§ **MATERIAL SUPPLIED**

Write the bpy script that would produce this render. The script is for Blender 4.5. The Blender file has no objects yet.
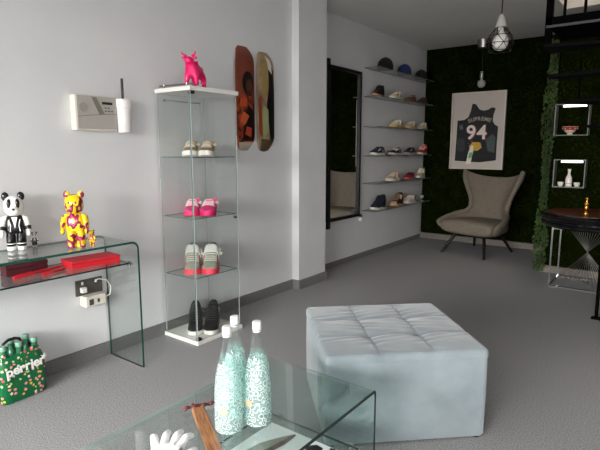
import bpy, bmesh, math, random
from mathutils import Vector, Matrix, Euler
random.seed(7)
SC = bpy.context.scene
COL = SC.collection
PI = math.pi

# ------------------------------------------------------------------ camera
FPX = 500.0
cam_d = bpy.data.cameras.new('camera')
cam = bpy.data.objects.new('camera', cam_d); COL.objects.link(cam)
cam_d.sensor_fit = 'HORIZONTAL'; cam_d.sensor_width = 36.0
cam_d.lens = FPX * 36.0 / 600.0
cam_d.clip_start = 0.02; cam_d.clip_end = 100
_p = math.atan((225 - 149.0) / FPX)
_a = math.atan((680 - 300) * math.cos(_p) / FPX)
cam.location = (0, 0, 1.255)
cam.rotation_euler = (PI/2 - _p, 0, _a)
SC.camera = cam

# ------------------------------------------------------------------ world, light, exposure
w = bpy.data.worlds.new('overcast_sky'); SC.world = w
w.use_nodes = True
bg = w.node_tree.nodes['Background']
bg.inputs[0].default_value = (0.92, 0.95, 1.0, 1); bg.inputs[1].default_value = 0.9

def area(name, loc, rot, sx, sy, watt, col):
    l = bpy.data.lights.new(name, 'AREA'); l.shape = 'RECTANGLE'; l.size = sx; l.size_y = sy
    l.energy = watt; l.color = col
    o = bpy.data.objects.new(name, l); COL.objects.link(o)
    o.location = loc; o.rotation_euler = rot
    return o
# daylight through the glazed shop front behind the camera
area('shop_front_daylight', (-1.0, -4.6, 3.1), (PI/2-.32, 0, 0), 5.4, 3.6, 3250, (1.0, 0.985, 0.96))
# lamp of the upper floor, in the stair shaft
area('upper_floor_lamp', (0.1, 4.8, 4.35), (0, 0, 0), 0.8, 0.8, 20, (1.0, 0.86, 0.72))

SC.view_settings.view_transform = 'Standard'
SC.view_settings.look = 'None'
SC.view_settings.gamma = 1.0
SC.view_settings.use_curve_mapping = False
SC.view_settings.exposure = 0.0
SC.cycles.transparent_max_bounces = 32

# ------------------------------------------------------------------ materials
def srgb(r, g, b):
    f = lambda c: (c/255/12.92) if c/255 <= .04045 else ((c/255+.055)/1.055)**2.4
    return (f(r), f(g), f(b), 1)

_mc = {}
def mat(name, col, rough=.5, metal=0, **kw):
    if name in _mc: return _mc[name]
    m = bpy.data.materials.new(name); m.use_nodes = True
    b = m.node_tree.nodes['Principled BSDF']
    b.inputs['Base Color'].default_value = col
    b.inputs['Roughness'].default_value = rough
    b.inputs['Metallic'].default_value = metal
    for k, v in kw.items(): b.inputs[k].default_value = v
    _mc[name] = m
    return m

def nodes(m): return m.node_tree.nodes, m.node_tree.links, m.node_tree.nodes['Principled BSDF']

def texco(m, scale, kind='Object'):
    n, l, b = nodes(m)
    t = n.new('ShaderNodeTexCoord'); mp = n.new('ShaderNodeMapping')
    l.new(t.outputs[kind], mp.inputs[0])
    mp.inputs['Scale'].default_value = scale if hasattr(scale, '__len__') else (scale,)*3
    return mp.outputs[0]

def noisy(name, c1, c2, scale, rough=.8, bump=0, detail=3, bscale=None, dist=.002, **kw):
    if name in _mc: return _mc[name]
    m = mat(name, c1, rough, **kw)
    n, l, b = nodes(m)
    co = texco(m, 1)
    nz = n.new('ShaderNodeTexNoise'); nz.inputs['Scale'].default_value = scale; nz.inputs['Detail'].default_value = detail
    l.new(co, nz.inputs['Vector'])
    r = n.new('ShaderNodeValToRGB'); r.color_ramp.elements[0].color = c1; r.color_ramp.elements[1].color = c2
    r.color_ramp.elements[0].position = .35; r.color_ramp.elements[1].position = .65
    l.new(nz.outputs[0], r.inputs[0]); l.new(r.outputs[0], b.inputs['Base Color'])
    if bump:
        n2 = n.new('ShaderNodeTexNoise'); n2.inputs['Scale'].default_value = bscale or scale*2; n2.inputs['Detail'].default_value = 2
        l.new(co, n2.inputs['Vector'])
        bp = n.new('ShaderNodeBump'); bp.inputs['Strength'].default_value = bump; bp.inputs['Distance'].default_value = dist
        l.new(n2.outputs[0], bp.inputs['Height']); l.new(bp.outputs[0], b.inputs['Normal'])
    return m

def thin_glass(name, tint, refl=.05, edge=.75, power=4.0, rough=0.0, haze=None, hazefac=0):
    if name in _mc: return _mc[name]
    m = bpy.data.materials.new(name); m.use_nodes = True
    n, l = m.node_tree.nodes, m.node_tree.links
    n.remove(n['Principled BSDF']); out = n['Material Output']
    tr = n.new('ShaderNodeBsdfTransparent'); tr.inputs[0].default_value = tint
    gl = n.new('ShaderNodeBsdfGlossy'); gl.inputs['Roughness'].default_value = rough
    lw = n.new('ShaderNodeLayerWeight'); lw.inputs[0].default_value = .5
    pw = n.new('ShaderNodeMath'); pw.operation = 'POWER'; pw.inputs[1].default_value = power
    l.new(lw.outputs['Facing'], pw.inputs[0])
    ma = n.new('ShaderNodeMath'); ma.operation = 'MULTIPLY_ADD'; ma.inputs[1].default_value = edge; ma.inputs[2].default_value = refl
    l.new(pw.outputs[0], ma.inputs[0])
    mx = n.new('ShaderNodeMixShader'); l.new(ma.outputs[0], mx.inputs[0])
    base = tr.outputs[0]
    if haze:
        df = n.new('ShaderNodeBsdfDiffuse'); df.inputs[0].default_value = haze
        h = n.new('ShaderNodeMixShader'); h.inputs[0].default_value = hazefac
        l.new(tr.outputs[0], h.inputs[1]); l.new(df.outputs[0], h.inputs[2]); base = h.outputs[0]
    l.new(base, mx.inputs[1]); l.new(gl.outputs[0], mx.inputs[2])
    l.new(mx.outputs[0], out.inputs[0])
    _mc[name] = m
    return m

def emit(name, col, s):
    m = mat(name, col, .5)
    n, l, b = nodes(m)
    b.inputs['Emission Color'].default_value = col; b.inputs['Emission Strength'].default_value = s
    return m

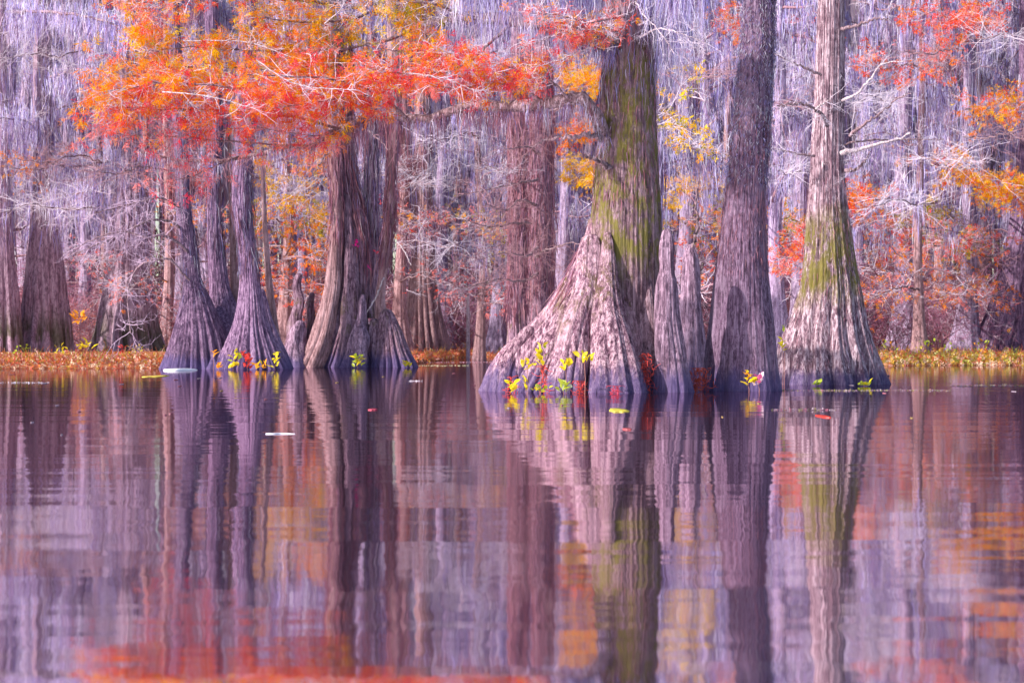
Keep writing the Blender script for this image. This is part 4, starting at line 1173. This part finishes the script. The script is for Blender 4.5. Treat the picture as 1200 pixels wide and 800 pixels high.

§ **THE TASK**
Please extract exactly the lines of the data, from the first through the line containing "PI = math.pi", and add no pictures to the copy.

§ **EXERCISE RESULT**
Write the bpy script that would produce this render. The script is for Blender 4.5. The Blender file has no objects yet.
import bpy, bmesh, math, random
from mathutils import Vector, Matrix, Euler
random.seed(7)
SC = bpy.context.scene
COL = SC.collection
PI = math.pi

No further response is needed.